> The request: Please give the listing again, word for word, with nothing left out.

____

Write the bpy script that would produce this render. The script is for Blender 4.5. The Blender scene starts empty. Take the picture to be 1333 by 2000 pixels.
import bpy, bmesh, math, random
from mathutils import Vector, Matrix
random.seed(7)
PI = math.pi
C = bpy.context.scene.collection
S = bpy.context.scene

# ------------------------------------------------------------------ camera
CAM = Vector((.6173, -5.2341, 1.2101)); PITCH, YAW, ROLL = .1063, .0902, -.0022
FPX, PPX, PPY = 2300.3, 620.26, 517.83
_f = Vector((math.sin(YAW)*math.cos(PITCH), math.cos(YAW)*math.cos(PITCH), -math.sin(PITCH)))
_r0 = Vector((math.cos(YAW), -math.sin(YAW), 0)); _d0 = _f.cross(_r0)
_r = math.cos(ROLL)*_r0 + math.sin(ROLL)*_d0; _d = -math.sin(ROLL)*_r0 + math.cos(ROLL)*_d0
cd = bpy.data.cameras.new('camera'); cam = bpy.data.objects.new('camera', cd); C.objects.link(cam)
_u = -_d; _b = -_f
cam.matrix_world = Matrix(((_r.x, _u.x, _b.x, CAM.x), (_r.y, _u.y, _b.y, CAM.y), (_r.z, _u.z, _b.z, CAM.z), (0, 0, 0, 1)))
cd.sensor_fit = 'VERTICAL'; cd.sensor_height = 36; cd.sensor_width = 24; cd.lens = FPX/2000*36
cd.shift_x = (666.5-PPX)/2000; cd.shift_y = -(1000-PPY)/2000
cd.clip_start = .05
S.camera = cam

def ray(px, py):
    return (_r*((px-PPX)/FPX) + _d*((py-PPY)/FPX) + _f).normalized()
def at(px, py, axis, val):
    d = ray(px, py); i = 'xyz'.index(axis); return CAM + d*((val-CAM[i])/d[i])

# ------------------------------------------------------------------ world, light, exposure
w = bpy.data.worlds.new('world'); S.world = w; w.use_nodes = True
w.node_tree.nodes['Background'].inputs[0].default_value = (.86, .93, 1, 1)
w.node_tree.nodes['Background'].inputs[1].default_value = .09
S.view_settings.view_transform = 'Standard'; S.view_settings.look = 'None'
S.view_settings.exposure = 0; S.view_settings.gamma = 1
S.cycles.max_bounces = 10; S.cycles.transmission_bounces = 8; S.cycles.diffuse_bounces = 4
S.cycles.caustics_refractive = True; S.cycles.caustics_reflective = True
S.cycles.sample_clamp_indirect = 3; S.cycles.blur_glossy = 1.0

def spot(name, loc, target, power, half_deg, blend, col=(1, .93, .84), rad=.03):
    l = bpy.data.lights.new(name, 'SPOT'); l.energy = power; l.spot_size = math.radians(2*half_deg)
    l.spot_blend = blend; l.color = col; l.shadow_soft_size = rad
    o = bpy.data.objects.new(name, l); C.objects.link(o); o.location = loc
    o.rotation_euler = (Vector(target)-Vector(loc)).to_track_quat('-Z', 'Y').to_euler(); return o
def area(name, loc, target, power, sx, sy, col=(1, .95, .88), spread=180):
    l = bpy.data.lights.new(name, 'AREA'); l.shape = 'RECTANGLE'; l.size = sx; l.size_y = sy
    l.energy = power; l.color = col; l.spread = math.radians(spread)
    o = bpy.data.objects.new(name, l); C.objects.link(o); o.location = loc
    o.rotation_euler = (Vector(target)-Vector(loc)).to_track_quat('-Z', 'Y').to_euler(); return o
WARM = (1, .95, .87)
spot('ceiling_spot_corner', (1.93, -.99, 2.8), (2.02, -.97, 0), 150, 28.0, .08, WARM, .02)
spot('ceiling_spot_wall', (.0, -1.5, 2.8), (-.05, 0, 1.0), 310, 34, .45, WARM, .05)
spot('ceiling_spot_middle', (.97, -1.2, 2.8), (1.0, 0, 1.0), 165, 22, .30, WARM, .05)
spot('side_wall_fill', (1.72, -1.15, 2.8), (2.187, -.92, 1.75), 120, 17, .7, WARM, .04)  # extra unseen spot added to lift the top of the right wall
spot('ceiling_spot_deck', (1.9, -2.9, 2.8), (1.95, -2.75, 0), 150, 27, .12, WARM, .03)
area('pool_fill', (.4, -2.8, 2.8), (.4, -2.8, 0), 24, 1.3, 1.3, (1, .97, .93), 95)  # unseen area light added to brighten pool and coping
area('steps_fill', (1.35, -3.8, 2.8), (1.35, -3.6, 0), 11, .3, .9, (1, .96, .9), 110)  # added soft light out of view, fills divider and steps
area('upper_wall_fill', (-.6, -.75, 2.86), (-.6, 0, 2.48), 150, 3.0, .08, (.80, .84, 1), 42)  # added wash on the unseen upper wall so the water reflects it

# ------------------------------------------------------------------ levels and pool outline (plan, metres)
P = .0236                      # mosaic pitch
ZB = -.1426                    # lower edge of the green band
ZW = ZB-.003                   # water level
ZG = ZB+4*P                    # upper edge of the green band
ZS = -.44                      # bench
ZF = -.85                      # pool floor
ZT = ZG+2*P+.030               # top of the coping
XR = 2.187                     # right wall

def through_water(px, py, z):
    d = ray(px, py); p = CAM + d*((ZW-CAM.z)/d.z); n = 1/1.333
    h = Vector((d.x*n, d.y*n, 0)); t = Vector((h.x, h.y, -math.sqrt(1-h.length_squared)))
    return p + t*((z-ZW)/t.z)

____

> Task answer:
Write the bpy script that would produce this render. The script is for Blender 4.5. The Blender scene starts empty. Take the picture to be 1333 by 2000 pixels.
import bpy, bmesh, math, random
from mathutils import Vector, Matrix
random.seed(7)
PI = math.pi
C = bpy.context.scene.collection
S = bpy.context.scene

# ------------------------------------------------------------------ camera
CAM = Vector((.6173, -5.2341, 1.2101)); PITCH, YAW, ROLL = .1063, .0902, -.0022
FPX, PPX, PPY = 2300.3, 620.26, 517.83
_f = Vector((math.sin(YAW)*math.cos(PITCH), math.cos(YAW)*math.cos(PITCH), -math.sin(PITCH)))
_r0 = Vector((math.cos(YAW), -math.sin(YAW), 0)); _d0 = _f.cross(_r0)
_r = math.cos(ROLL)*_r0 + math.sin(ROLL)*_d0; _d = -math.sin(ROLL)*_r0 + math.cos(ROLL)*_d0
cd = bpy.data.cameras.new('camera'); cam = bpy.data.objects.new('camera', cd); C.objects.link(cam)
_u = -_d; _b = -_f
cam.matrix_world = Matrix(((_r.x, _u.x, _b.x, CAM.x), (_r.y, _u.y, _b.y, CAM.y), (_r.z, _u.z, _b.z, CAM.z), (0, 0, 0, 1)))
cd.sensor_fit = 'VERTICAL'; cd.sensor_height = 36; cd.sensor_width = 24; cd.lens = FPX/2000*36
cd.shift_x = (666.5-PPX)/2000; cd.shift_y = -(1000-PPY)/2000
cd.clip_start = .05
S.camera = cam

def ray(px, py):
    return (_r*((px-PPX)/FPX) + _d*((py-PPY)/FPX) + _f).normalized()
def at(px, py, axis, val):
    d = ray(px, py); i = 'xyz'.index(axis); return CAM + d*((val-CAM[i])/d[i])

# ------------------------------------------------------------------ world, light, exposure
w = bpy.data.worlds.new('world'); S.world = w; w.use_nodes = True
w.node_tree.nodes['Background'].inputs[0].default_value = (.86, .93, 1, 1)
w.node_tree.nodes['Background'].inputs[1].default_value = .09
S.view_settings.view_transform = 'Standard'; S.view_settings.look = 'None'
S.view_settings.exposure = 0; S.view_settings.gamma = 1
S.cycles.max_bounces = 10; S.cycles.transmission_bounces = 8; S.cycles.diffuse_bounces = 4
S.cycles.caustics_refractive = True; S.cycles.caustics_reflective = True
S.cycles.sample_clamp_indirect = 3; S.cycles.blur_glossy = 1.0

def spot(name, loc, target, power, half_deg, blend, col=(1, .93, .84), rad=.03):
    l = bpy.data.lights.new(name, 'SPOT'); l.energy = power; l.spot_size = math.radians(2*half_deg)
    l.spot_blend = blend; l.color = col; l.shadow_soft_size = rad
    o = bpy.data.objects.new(name, l); C.objects.link(o); o.location = loc
    o.rotation_euler = (Vector(target)-Vector(loc)).to_track_quat('-Z', 'Y').to_euler(); return o
def area(name, loc, target, power, sx, sy, col=(1, .95, .88), spread=180):
    l = bpy.data.lights.new(name, 'AREA'); l.shape = 'RECTANGLE'; l.size = sx; l.size_y = sy
    l.energy = power; l.color = col; l.spread = math.radians(spread)
    o = bpy.data.objects.new(name, l); C.objects.link(o); o.location = loc
    o.rotation_euler = (Vector(target)-Vector(loc)).to_track_quat('-Z', 'Y').to_euler(); return o
WARM = (1, .95, .87)
spot('ceiling_spot_corner', (1.93, -.99, 2.8), (2.02, -.97, 0), 150, 28.0, .08, WARM, .02)
spot('ceiling_spot_wall', (.0, -1.5, 2.8), (-.05, 0, 1.0), 310, 34, .45, WARM, .05)
spot('ceiling_spot_middle', (.97, -1.2, 2.8), (1.0, 0, 1.0), 165, 22, .30, WARM, .05)
spot('side_wall_fill', (1.72, -1.15, 2.8), (2.187, -.92, 1.75), 120, 17, .7, WARM, .04)  # extra unseen spot added to lift the top of the right wall
spot('ceiling_spot_deck', (1.9, -2.9, 2.8), (1.95, -2.75, 0), 150, 27, .12, WARM, .03)
area('pool_fill', (.4, -2.8, 2.8), (.4, -2.8, 0), 24, 1.3, 1.3, (1, .97, .93), 95)  # unseen area light added to brighten pool and coping
area('steps_fill', (1.35, -3.8, 2.8), (1.35, -3.6, 0), 11, .3, .9, (1, .96, .9), 110)  # added soft light out of view, fills divider and steps
area('upper_wall_fill', (-.6, -.75, 2.86), (-.6, 0, 2.48), 150, 3.0, .08, (.80, .84, 1), 42)  # added wash on the unseen upper wall so the water reflects it

# ------------------------------------------------------------------ levels and pool outline (plan, metres)
P = .0236                      # mosaic pitch
ZB = -.1426                    # lower edge of the green band
ZW = ZB-.003                   # water level
ZG = ZB+4*P                    # upper edge of the green band
ZS = -.44                      # bench
ZF = -.85                      # pool floor
ZT = ZG+2*P+.030               # top of the coping
XR = 2.187                     # right wall

def through_water(px, py, z):
    d = ray(px, py); p = CAM + d*((ZW-CAM.z)/d.z); n = 1/1.333
    h = Vector((d.x*n, d.y*n, 0)); t = Vector((h.x, h.y, -math.sqrt(1-h.length_squared)))
    return p + t*((z-ZW)/t.z)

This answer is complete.